Editorials

SCWA’s Orient legacy: pure water and sour grapes

At long last, the Suffolk County Water Authority has, as Congressman Tim Bishop put it, “embraced reality.”

The reality, long obvious to anyone outside the authority’s Oakdale headquarters, is that there was scant support in Orient — and no backing in Town Hall — for the $3.8 million, three-mile water main extension eastward from East Marion. Finally admitting that this week, and admitting also that it had no intention of engaging in a David vs. Goliath battle with Southold Town, the authority has dropped the project.

But no one in Orient or in Town Hall is spraying champagne in celebration, for the SCWA is neither gone nor forgotten.

While the authority’s upper management declared the project dead, the agency is still moving forward with an application to the Town Trustees for a wetlands permit. That approval isn’t needed if the authority isn’t pursuing its plans to dig near wetlands and install 12-inch transmission mains. But the SCWA is not withdrawing its application, so the Trustees will proceed with a previously scheduled public hearing next Wednesday, July 21.

The authority also still owns the 24-home water distribution system in Browns Hills in Orient. With its designs on piping water out there said to be dead, the SCWA hopes the town or the residents will assume responsibility for keeping the tap water flowing. Jim Gaughran, the authority’s new board president, said this week that other water customers have long subsidized the folks in Browns Hill, and should the authority pass on its actual costs, the bill for a year’s water service would jump from just under $500 to close to $5,000 per customer.

This sounds suspiciously like a parting slap in the face from the authority’s leadership.

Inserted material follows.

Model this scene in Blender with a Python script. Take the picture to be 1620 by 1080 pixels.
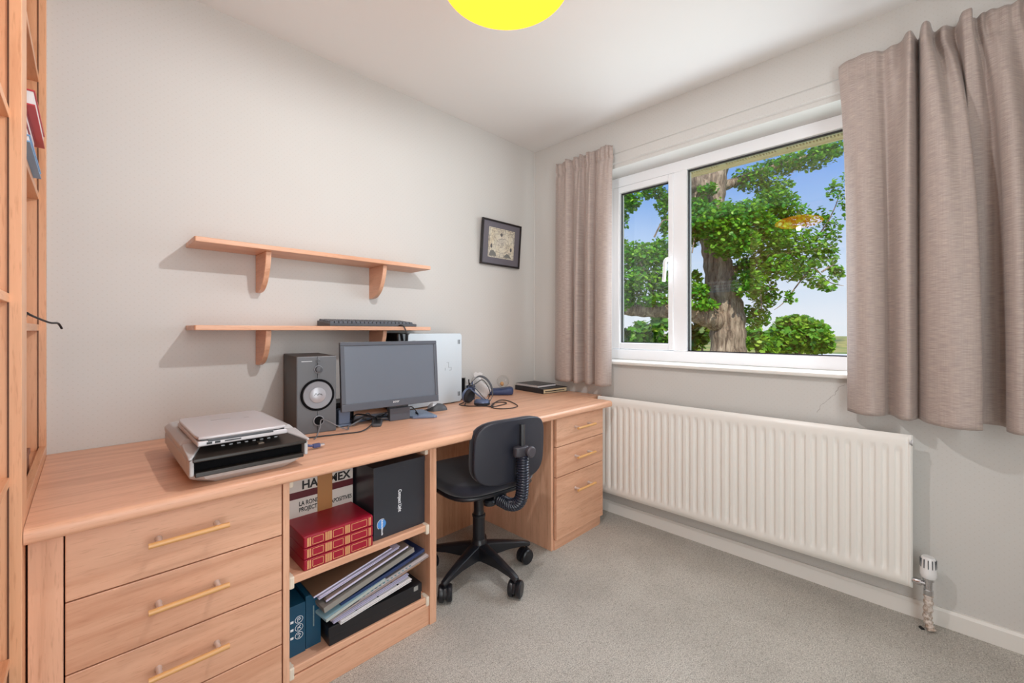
import bpy, bmesh, math, random
from mathutils import Matrix, Vector, Euler
import numpy as np

SC = bpy.context.scene
for _o in list(bpy.data.objects):
    bpy.data.objects.remove(_o)
COL = SC.collection
PI = math.pi
rad = math.radians

# ---------------------------------------------------------------- camera
CAM = Vector((-2.3209, -2.0677, 1.1319))
YAW = rad(44.74)
FPX = 668.0
cam = bpy.data.cameras.new('camera')
cam.sensor_fit = 'HORIZONTAL'
cam.sensor_width = 36.0
cam.lens = 36.0 * FPX / 1620.0
cam.shift_y = -(540 - 523) / 1620.0
cam.clip_start = 0.01
cam.clip_end = 500
camo = bpy.data.objects.new('camera', cam)
COL.objects.link(camo)
camo.location = CAM
camo.rotation_euler = (PI / 2, 0, YAW - PI / 2)
SC.camera = camo

# ---------------------------------------------------------------- world, sun, daylight, exposure
SC.view_settings.view_transform = 'Standard'
SC.view_settings.look = 'None'
SC.view_settings.gamma = 1.0
SC.view_settings.use_curve_mapping = False
SC.view_settings.exposure = 0.0
SC.cycles.use_denoising = True
SC.cycles.max_bounces = 10
SC.cycles.diffuse_bounces = 6
SC.cycles.transparent_max_bounces = 24
SC.cycles.sample_clamp_indirect = 6.0
SC.cycles.caustics_reflective = False
SC.cycles.caustics_refractive = False

w = bpy.data.worlds.new('sky')
SC.world = w
w.use_nodes = True
nt = w.node_tree
nt.nodes.clear()
tc = nt.nodes.new('ShaderNodeTexCoord')
sx = nt.nodes.new('ShaderNodeSeparateXYZ')
rp = nt.nodes.new('ShaderNodeValToRGB')
bg = nt.nodes.new('ShaderNodeBackground')
ow = nt.nodes.new('ShaderNodeOutputWorld')
nt.links.new(tc.outputs['Generated'], sx.inputs[0])
nt.links.new(sx.outputs['Z'], rp.inputs[0])
nt.links.new(rp.outputs[0], bg.inputs[0])
nt.links.new(bg.outputs[0], ow.inputs[0])
cr = rp.color_ramp
cr.elements[0].position = 0.0
cr.elements[0].color = (0.86, 0.92, 0.98, 1)
cr.elements[1].position = 0.55
cr.elements[1].color = (0.13, 0.30, 0.72, 1)
e = cr.elements.new(0.14); e.color = (0.62, 0.78, 0.98, 1)
e = cr.elements.new(0.30); e.color = (0.21, 0.43, 0.88, 1)
bg.inputs[1].default_value = 1.0

sun = bpy.data.lights.new('sun', 'SUN')
sun.energy = 5.0
sun.angle = rad(0.6)
sun.color = (1.0, 0.93, 0.80)
suno = bpy.data.objects.new('sun', sun)
COL.objects.link(suno)
suno.rotation_euler = Vector((0.62, 0.38, -0.78)).to_track_quat('-Z', 'Y').to_euler()

day = bpy.data.lights.new('daylight', 'AREA')  # area lamp added inside the glass to strengthen the window's daylight
day.shape = 'RECTANGLE'
day.size = 1.75
day.size_y = 0.92
day.energy = 22.0
day.color = (0.84, 0.92, 1.0)
dayo = bpy.data.objects.new('daylight', day)
COL.objects.link(dayo)
dayo.location = (0.150, -1.44, 1.46)
dayo.rotation_euler = Vector((-1, 0, -0.02)).to_track_quat('-Z', 'Y').to_euler()

hall = bpy.data.lights.new('fill_light', 'AREA')       # soft fill lamp added behind the camera
hall.shape = 'RECTANGLE'
hall.size = 1.5
hall.size_y = 2.0
hall.energy = 42.0
hall.color = (.91, .97, 1.0)
fillo = bpy.data.objects.new('fill_light', hall)
COL.objects.link(fillo)
fillo.location = (-1.75, -2.97, 1.15)
fillo.rotation_euler = Vector((0.15, 1, 0)).to_track_quat('-Z', 'Y').to_euler()

# ---------------------------------------------------------------- helpers
FR = {}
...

Why else force an obviously unnecessary public hearing but to rile up the locals one more time?

Why else threaten a ten-fold increase in water charges?

This was undoubtedly a painful lesson for the authority, which is used to always getting its way. It learned the hard way that the people of Southold pay attention, get involved and don’t roll over for anyone. It’s done, and time for the SCWA to get past its pique and get on with business.